Task requirements — Extract the complete data exactly as given.

Given data —
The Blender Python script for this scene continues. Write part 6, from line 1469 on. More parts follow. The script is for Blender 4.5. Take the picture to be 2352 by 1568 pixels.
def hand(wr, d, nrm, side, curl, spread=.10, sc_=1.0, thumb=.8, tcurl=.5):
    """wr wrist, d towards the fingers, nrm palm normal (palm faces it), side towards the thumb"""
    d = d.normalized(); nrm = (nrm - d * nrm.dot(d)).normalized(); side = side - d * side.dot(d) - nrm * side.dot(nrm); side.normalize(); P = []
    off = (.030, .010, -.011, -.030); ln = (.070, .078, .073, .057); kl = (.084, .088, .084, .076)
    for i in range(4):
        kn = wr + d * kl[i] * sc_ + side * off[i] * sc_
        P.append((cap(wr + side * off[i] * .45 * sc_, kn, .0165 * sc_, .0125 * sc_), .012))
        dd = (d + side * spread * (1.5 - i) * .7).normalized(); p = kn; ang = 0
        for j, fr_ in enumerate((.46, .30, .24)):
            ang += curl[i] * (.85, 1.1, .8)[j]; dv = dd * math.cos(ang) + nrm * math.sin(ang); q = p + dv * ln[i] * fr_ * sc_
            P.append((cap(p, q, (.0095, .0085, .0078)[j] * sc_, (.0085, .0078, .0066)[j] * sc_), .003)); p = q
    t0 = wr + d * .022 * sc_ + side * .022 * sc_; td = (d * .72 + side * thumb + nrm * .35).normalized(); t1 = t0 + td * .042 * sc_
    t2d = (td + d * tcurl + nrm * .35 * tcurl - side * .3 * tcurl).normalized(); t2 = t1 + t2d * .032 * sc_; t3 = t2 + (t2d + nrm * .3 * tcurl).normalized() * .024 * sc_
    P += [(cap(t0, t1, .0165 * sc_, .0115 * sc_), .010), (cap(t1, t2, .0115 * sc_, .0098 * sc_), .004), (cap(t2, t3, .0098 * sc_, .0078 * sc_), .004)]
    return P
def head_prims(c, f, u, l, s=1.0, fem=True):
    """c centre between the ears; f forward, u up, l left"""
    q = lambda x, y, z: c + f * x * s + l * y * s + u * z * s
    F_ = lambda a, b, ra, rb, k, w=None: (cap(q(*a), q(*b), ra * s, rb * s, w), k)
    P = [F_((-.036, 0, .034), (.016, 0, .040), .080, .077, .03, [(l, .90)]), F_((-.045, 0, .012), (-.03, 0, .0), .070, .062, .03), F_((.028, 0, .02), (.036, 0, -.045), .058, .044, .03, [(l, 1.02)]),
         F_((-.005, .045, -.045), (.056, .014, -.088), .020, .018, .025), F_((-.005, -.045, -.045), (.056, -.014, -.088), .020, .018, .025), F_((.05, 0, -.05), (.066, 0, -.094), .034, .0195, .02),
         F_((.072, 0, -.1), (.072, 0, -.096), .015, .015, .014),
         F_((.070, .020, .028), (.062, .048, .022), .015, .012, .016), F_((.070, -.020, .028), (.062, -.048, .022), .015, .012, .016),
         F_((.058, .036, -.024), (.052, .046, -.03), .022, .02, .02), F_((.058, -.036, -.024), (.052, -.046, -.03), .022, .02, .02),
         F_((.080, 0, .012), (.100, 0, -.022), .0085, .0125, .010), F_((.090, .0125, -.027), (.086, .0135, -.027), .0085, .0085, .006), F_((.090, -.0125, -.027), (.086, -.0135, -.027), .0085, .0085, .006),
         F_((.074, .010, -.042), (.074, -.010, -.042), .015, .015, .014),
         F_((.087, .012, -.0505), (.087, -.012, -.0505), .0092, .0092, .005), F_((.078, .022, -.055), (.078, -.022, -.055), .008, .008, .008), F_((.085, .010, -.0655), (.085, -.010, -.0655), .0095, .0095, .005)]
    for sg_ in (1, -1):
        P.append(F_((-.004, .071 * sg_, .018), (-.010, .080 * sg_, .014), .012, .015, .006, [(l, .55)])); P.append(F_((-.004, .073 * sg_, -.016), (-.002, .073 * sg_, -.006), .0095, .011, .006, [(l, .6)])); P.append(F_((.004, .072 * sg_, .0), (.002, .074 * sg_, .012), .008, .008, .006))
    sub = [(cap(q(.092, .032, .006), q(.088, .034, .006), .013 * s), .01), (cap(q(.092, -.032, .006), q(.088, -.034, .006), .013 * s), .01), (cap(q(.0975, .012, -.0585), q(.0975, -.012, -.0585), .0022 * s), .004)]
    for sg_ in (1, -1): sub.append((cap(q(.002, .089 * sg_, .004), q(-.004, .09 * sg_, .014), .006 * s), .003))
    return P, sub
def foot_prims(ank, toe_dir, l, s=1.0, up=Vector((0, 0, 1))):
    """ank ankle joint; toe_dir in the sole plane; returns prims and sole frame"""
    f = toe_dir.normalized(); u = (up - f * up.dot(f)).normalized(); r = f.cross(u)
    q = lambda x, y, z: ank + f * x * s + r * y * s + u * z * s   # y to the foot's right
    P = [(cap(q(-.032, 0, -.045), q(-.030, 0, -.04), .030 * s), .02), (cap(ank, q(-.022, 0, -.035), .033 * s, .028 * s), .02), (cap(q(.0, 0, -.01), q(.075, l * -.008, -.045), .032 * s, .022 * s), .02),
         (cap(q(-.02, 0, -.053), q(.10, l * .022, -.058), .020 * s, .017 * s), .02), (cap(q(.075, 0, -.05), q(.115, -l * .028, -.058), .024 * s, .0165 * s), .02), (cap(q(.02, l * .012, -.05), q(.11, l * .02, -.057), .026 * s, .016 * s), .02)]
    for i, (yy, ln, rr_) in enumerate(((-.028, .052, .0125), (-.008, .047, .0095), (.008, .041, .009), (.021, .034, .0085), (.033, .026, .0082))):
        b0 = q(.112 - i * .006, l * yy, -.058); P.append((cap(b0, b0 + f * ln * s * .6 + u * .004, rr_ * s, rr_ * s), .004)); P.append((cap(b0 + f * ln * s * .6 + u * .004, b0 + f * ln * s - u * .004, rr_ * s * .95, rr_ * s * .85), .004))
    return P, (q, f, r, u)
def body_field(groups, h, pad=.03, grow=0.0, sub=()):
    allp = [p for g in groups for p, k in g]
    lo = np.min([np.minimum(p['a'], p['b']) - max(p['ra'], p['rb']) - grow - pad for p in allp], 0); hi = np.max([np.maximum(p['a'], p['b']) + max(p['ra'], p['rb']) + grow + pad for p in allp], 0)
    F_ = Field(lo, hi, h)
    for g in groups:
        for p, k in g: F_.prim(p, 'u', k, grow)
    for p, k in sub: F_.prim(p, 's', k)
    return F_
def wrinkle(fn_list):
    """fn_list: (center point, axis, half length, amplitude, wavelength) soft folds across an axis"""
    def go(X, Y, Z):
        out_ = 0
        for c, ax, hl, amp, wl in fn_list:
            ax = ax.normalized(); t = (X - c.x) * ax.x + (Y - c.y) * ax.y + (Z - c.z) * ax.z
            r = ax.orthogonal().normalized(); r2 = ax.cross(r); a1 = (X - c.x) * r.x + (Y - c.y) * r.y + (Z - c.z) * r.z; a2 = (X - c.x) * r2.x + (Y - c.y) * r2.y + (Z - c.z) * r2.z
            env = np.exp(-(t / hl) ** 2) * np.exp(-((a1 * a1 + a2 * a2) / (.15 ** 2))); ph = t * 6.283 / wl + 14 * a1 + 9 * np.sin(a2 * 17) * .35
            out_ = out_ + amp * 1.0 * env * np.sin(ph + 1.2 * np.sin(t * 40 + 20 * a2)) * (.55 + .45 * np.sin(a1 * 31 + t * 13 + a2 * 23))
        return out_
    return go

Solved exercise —
The Blender Python script for this scene continues. Write part 6, from line 1469 on. More parts follow. The script is for Blender 4.5. Take the picture to be 2352 by 1568 pixels.
def hand(wr, d, nrm, side, curl, spread=.10, sc_=1.0, thumb=.8, tcurl=.5):
    """wr wrist, d towards the fingers, nrm palm normal (palm faces it), side towards the thumb"""
    d = d.normalized(); nrm = (nrm - d * nrm.dot(d)).normalized(); side = side - d * side.dot(d) - nrm * side.dot(nrm); side.normalize(); P = []
    off = (.030, .010, -.011, -.030); ln = (.070, .078, .073, .057); kl = (.084, .088, .084, .076)
    for i in range(4):
        kn = wr + d * kl[i] * sc_ + side * off[i] * sc_
        P.append((cap(wr + side * off[i] * .45 * sc_, kn, .0165 * sc_, .0125 * sc_), .012))
        dd = (d + side * spread * (1.5 - i) * .7).normalized(); p = kn; ang = 0
        for j, fr_ in enumerate((.46, .30, .24)):
            ang += curl[i] * (.85, 1.1, .8)[j]; dv = dd * math.cos(ang) + nrm * math.sin(ang); q = p + dv * ln[i] * fr_ * sc_
            P.append((cap(p, q, (.0095, .0085, .0078)[j] * sc_, (.0085, .0078, .0066)[j] * sc_), .003)); p = q
    t0 = wr + d * .022 * sc_ + side * .022 * sc_; td = (d * .72 + side * thumb + nrm * .35).normalized(); t1 = t0 + td * .042 * sc_
    t2d = (td + d * tcurl + nrm * .35 * tcurl - side * .3 * tcurl).normalized(); t2 = t1 + t2d * .032 * sc_; t3 = t2 + (t2d + nrm * .3 * tcurl).normalized() * .024 * sc_
    P += [(cap(t0, t1, .0165 * sc_, .0115 * sc_), .010), (cap(t1, t2, .0115 * sc_, .0098 * sc_), .004), (cap(t2, t3, .0098 * sc_, .0078 * sc_), .004)]
    return P
def head_prims(c, f, u, l, s=1.0, fem=True):
    """c centre between the ears; f forward, u up, l left"""
    q = lambda x, y, z: c + f * x * s + l * y * s + u * z * s
    F_ = lambda a, b, ra, rb, k, w=None: (cap(q(*a), q(*b), ra * s, rb * s, w), k)
    P = [F_((-.036, 0, .034), (.016, 0, .040), .080, .077, .03, [(l, .90)]), F_((-.045, 0, .012), (-.03, 0, .0), .070, .062, .03), F_((.028, 0, .02), (.036, 0, -.045), .058, .044, .03, [(l, 1.02)]),
         F_((-.005, .045, -.045), (.056, .014, -.088), .020, .018, .025), F_((-.005, -.045, -.045), (.056, -.014, -.088), .020, .018, .025), F_((.05, 0, -.05), (.066, 0, -.094), .034, .0195, .02),
         F_((.072, 0, -.1), (.072, 0, -.096), .015, .015, .014),
         F_((.070, .020, .028), (.062, .048, .022), .015, .012, .016), F_((.070, -.020, .028), (.062, -.048, .022), .015, .012, .016),
         F_((.058, .036, -.024), (.052, .046, -.03), .022, .02, .02), F_((.058, -.036, -.024), (.052, -.046, -.03), .022, .02, .02),
         F_((.080, 0, .012), (.100, 0, -.022), .0085, .0125, .010), F_((.090, .0125, -.027), (.086, .0135, -.027), .0085, .0085, .006), F_((.090, -.0125, -.027), (.086, -.0135, -.027), .0085, .0085, .006),
         F_((.074, .010, -.042), (.074, -.010, -.042), .015, .015, .014),
         F_((.087, .012, -.0505), (.087, -.012, -.0505), .0092, .0092, .005), F_((.078, .022, -.055), (.078, -.022, -.055), .008, .008, .008), F_((.085, .010, -.0655), (.085, -.010, -.0655), .0095, .0095, .005)]
    for sg_ in (1, -1):
        P.append(F_((-.004, .071 * sg_, .018), (-.010, .080 * sg_, .014), .012, .015, .006, [(l, .55)])); P.append(F_((-.004, .073 * sg_, -.016), (-.002, .073 * sg_, -.006), .0095, .011, .006, [(l, .6)])); P.append(F_((.004, .072 * sg_, .0), (.002, .074 * sg_, .012), .008, .008, .006))
    sub = [(cap(q(.092, .032, .006), q(.088, .034, .006), .013 * s), .01), (cap(q(.092, -.032, .006), q(.088, -.034, .006), .013 * s), .01), (cap(q(.0975, .012, -.0585), q(.0975, -.012, -.0585), .0022 * s), .004)]
    for sg_ in (1, -1): sub.append((cap(q(.002, .089 * sg_, .004), q(-.004, .09 * sg_, .014), .006 * s), .003))
    return P, sub
def foot_prims(ank, toe_dir, l, s=1.0, up=Vector((0, 0, 1))):
    """ank ankle joint; toe_dir in the sole plane; returns prims and sole frame"""
    f = toe_dir.normalized(); u = (up - f * up.dot(f)).normalized(); r = f.cross(u)
    q = lambda x, y, z: ank + f * x * s + r * y * s + u * z * s   # y to the foot's right
    P = [(cap(q(-.032, 0, -.045), q(-.030, 0, -.04), .030 * s), .02), (cap(ank, q(-.022, 0, -.035), .033 * s, .028 * s), .02), (cap(q(.0, 0, -.01), q(.075, l * -.008, -.045), .032 * s, .022 * s), .02),
         (cap(q(-.02, 0, -.053), q(.10, l * .022, -.058), .020 * s, .017 * s), .02), (cap(q(.075, 0, -.05), q(.115, -l * .028, -.058), .024 * s, .0165 * s), .02), (cap(q(.02, l * .012, -.05), q(.11, l * .02, -.057), .026 * s, .016 * s), .02)]
    for i, (yy, ln, rr_) in enumerate(((-.028, .052, .0125), (-.008, .047, .0095), (.008, .041, .009), (.021, .034, .0085), (.033, .026, .0082))):
        b0 = q(.112 - i * .006, l * yy, -.058); P.append((cap(b0, b0 + f * ln * s * .6 + u * .004, rr_ * s, rr_ * s), .004)); P.append((cap(b0 + f * ln * s * .6 + u * .004, b0 + f * ln * s - u * .004, rr_ * s * .95, rr_ * s * .85), .004))
    return P, (q, f, r, u)
def body_field(groups, h, pad=.03, grow=0.0, sub=()):
    allp = [p for g in groups for p, k in g]
    lo = np.min([np.minimum(p['a'], p['b']) - max(p['ra'], p['rb']) - grow - pad for p in allp], 0); hi = np.max([np.maximum(p['a'], p['b']) + max(p['ra'], p['rb']) + grow + pad for p in allp], 0)
    F_ = Field(lo, hi, h)
    for g in groups:
        for p, k in g: F_.prim(p, 'u', k, grow)
    for p, k in sub: F_.prim(p, 's', k)
    return F_
def wrinkle(fn_list):
    """fn_list: (center point, axis, half length, amplitude, wavelength) soft folds across an axis"""
    def go(X, Y, Z):
        out_ = 0
        for c, ax, hl, amp, wl in fn_list:
            ax = ax.normalized(); t = (X - c.x) * ax.x + (Y - c.y) * ax.y + (Z - c.z) * ax.z
            r = ax.orthogonal().normalized(); r2 = ax.cross(r); a1 = (X - c.x) * r.x + (Y - c.y) * r.y + (Z - c.z) * r.z; a2 = (X - c.x) * r2.x + (Y - c.y) * r2.y + (Z - c.z) * r2.z
            env = np.exp(-(t / hl) ** 2) * np.exp(-((a1 * a1 + a2 * a2) / (.15 ** 2))); ph = t * 6.283 / wl + 14 * a1 + 9 * np.sin(a2 * 17) * .35
            out_ = out_ + amp * 1.0 * env * np.sin(ph + 1.2 * np.sin(t * 40 + 20 * a2)) * (.55 + .45 * np.sin(a1 * 31 + t * 13 + a2 * 23))
        return out_
    return go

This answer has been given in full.